Further, the idea that the white arrivals’ gains have been black residents’ losses suggests a zero-sum game when, as Lee noted in passing before cursing his way forward, longtime homeowners made fortunes off of the rise in prices, while tenants in the projects and other subsidized housing have reaped the gains from improved schools, cleaner and safer streets and so on.

But Lee, along with the rubes at the website Gawker running essays about the good old days in Bed-Stuy — when weed wafted through the morning air, white people stayed away and things were simple and true — is using complaints about newcomers as a backhanded way to lament the virtues of de-facto segregation, when people knew where they belonged, and where they might get chased out of.

I’m not sentimental for “our” streets and “their” streets, for the not-so-long-ago days when wearing a Celtics jersey in Bed-Stuy might warrant a beat down — an example from “Do the Right Thing” that Lee wistfully referred to at Pratt. Or when Koreans were reviled for “stealing” the bodega business in black neighborhoods (also a subject of the film). Or when black kids got chased across the highway in Howard Beach.

Good old neighborhoods are only that if your group “belongs” in them. When I lived in Borough Park, Haredim would give me the evil eye, because, as a secular Jew, I was keeping the messiah from returning. On Coney Island Ave. last year, a sweet-shop counter guy took the time to tell me the truth about my devilish people. Even in Windsor Terrace, where I live now, a bushy-bearded Jewish guy with an Asian family like me might not have been very welcome 20 years ago in what was then a close-knit white Catholic neighborhood.

The places our tribes mythologize — for mine, the Lower East Side ghetto — are the same closed corners our parents and grandparents worked like hell to get us out of.

When the hipsters or whites or whatever you want to call upper-middle-class people knew their place, so to speak, and kept to the Upper East and West Sides and Park Slope, then moved with their kids to the burbs, they opted out of our shared civic life — our common schools, streets and politics. And the neighborhoods they kept out of had the lousy services Lee’s objecting to.

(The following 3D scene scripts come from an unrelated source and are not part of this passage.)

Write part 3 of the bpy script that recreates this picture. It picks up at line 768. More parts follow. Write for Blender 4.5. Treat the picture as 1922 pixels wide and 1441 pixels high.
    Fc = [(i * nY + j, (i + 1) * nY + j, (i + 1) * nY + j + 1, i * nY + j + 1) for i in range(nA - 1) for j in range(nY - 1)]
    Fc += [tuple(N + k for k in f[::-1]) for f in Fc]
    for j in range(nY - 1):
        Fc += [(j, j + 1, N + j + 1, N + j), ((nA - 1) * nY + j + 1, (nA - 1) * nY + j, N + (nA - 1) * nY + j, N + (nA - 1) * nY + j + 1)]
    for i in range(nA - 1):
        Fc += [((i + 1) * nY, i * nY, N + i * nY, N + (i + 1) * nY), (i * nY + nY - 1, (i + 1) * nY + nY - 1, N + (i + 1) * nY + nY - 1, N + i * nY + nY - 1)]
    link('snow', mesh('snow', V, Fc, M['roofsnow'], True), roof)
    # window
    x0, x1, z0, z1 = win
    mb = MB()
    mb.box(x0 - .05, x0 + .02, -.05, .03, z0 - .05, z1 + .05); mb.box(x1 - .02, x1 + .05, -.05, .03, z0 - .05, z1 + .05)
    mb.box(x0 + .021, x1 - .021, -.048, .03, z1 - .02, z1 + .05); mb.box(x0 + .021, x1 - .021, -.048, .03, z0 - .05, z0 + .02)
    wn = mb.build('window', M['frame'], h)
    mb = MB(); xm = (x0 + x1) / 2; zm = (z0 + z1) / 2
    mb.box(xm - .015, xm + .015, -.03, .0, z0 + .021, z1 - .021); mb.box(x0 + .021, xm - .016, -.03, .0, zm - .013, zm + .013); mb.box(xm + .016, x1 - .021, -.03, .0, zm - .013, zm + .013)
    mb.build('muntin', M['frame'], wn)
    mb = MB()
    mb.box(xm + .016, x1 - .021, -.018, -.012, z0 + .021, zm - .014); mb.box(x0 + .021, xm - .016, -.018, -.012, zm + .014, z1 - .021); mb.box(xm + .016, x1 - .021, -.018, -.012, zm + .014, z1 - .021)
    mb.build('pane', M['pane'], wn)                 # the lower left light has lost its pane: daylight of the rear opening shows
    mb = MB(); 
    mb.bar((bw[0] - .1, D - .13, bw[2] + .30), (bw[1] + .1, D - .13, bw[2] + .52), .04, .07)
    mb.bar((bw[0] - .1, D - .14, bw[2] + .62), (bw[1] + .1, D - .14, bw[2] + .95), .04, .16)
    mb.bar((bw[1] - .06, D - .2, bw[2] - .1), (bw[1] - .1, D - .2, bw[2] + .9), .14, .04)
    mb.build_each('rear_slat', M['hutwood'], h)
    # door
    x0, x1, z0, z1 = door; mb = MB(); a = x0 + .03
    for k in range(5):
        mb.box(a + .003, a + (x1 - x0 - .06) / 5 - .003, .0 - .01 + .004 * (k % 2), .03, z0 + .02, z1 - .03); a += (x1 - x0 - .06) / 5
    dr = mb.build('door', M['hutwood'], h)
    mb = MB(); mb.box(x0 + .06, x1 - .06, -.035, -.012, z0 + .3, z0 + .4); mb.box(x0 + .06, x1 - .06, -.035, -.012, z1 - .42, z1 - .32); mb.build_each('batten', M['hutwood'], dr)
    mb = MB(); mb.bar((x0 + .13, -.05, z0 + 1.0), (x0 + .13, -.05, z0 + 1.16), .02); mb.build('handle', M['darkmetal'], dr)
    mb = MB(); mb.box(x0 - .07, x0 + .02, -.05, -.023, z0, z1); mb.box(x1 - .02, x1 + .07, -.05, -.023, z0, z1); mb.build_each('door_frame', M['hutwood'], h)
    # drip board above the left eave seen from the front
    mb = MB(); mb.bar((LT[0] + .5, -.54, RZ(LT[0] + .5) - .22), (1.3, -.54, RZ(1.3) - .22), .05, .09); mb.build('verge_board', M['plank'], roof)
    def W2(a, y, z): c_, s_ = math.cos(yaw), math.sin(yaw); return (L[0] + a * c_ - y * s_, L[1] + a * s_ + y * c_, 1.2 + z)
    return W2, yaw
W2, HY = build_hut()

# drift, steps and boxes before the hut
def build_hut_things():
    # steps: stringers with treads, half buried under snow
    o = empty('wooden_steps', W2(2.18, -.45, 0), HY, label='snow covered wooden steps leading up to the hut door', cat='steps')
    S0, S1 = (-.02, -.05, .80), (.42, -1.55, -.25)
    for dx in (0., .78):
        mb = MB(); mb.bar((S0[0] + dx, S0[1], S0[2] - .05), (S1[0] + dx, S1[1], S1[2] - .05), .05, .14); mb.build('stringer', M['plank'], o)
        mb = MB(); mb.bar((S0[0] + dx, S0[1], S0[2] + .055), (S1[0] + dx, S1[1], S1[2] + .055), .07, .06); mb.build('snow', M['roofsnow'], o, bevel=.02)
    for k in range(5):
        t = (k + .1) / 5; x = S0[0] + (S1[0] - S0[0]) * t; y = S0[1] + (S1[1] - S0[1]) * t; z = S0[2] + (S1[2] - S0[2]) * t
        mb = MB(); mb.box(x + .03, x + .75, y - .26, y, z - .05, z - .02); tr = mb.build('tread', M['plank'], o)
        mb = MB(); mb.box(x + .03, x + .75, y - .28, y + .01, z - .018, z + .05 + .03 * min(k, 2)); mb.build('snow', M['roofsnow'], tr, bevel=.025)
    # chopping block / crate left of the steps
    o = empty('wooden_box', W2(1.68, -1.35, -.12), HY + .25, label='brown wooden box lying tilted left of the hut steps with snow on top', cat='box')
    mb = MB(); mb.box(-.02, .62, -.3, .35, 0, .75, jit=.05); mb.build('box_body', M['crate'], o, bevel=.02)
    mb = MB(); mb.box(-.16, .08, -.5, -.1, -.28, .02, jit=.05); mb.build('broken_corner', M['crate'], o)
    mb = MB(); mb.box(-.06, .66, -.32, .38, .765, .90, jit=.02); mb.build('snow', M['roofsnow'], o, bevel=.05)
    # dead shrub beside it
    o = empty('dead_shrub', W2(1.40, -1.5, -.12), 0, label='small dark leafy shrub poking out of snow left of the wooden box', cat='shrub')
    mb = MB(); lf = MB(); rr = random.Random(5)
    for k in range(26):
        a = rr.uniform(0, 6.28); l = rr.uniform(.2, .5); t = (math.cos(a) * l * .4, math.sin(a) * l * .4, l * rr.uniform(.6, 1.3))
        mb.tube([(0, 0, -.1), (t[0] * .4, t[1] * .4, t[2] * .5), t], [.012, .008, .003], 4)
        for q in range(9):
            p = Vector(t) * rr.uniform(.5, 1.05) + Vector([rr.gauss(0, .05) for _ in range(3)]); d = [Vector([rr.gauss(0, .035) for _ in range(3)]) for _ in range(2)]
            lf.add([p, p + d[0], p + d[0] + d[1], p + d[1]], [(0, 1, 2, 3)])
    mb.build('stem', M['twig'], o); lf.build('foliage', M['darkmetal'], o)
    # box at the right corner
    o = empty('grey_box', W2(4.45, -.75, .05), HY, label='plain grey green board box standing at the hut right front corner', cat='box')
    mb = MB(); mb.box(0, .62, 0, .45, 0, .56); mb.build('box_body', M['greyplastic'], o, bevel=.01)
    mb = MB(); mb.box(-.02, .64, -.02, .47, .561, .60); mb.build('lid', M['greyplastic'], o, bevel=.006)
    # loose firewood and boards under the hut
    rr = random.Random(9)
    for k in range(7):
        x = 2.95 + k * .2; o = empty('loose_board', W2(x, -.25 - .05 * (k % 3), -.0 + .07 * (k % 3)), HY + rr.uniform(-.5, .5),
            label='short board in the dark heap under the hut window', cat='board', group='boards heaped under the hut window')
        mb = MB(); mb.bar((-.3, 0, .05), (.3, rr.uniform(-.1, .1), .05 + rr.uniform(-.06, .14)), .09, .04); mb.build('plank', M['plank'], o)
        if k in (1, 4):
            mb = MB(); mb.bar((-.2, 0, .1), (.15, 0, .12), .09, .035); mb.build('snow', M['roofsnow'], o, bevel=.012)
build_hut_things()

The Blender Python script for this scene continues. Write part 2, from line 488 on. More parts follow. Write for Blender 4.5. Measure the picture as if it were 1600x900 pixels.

I’ve spent 12 years warning about the dangers of Mike Bloomberg’s luxury city model, since before Freddy Ferrer told a tale of two cities in 2005 and New Yorkers mostly snored or sneered.

Now, nearly everyone disdains the luxury condos — a misnomer, like so many New York real estate terms, as everything newly constructed is marketed as “luxury” — that will be much of the city’s housing stock in the decades to come, like the brownstones that have gone from high-end homes to row houses and back again.

And Lee, just like he did back when at LIU, is jumping on the bandwagon, adding his voice to a New York tradition as old as the city, bewailing the stupid new money that’s priced out the soul we once had.

What’s rarer, and far more valuable, is investing our lives where we live. Absent that, Spike is just one more cranky old man nattering on about the new arrivals’ rude ways, shallow roots and yappy little dogs.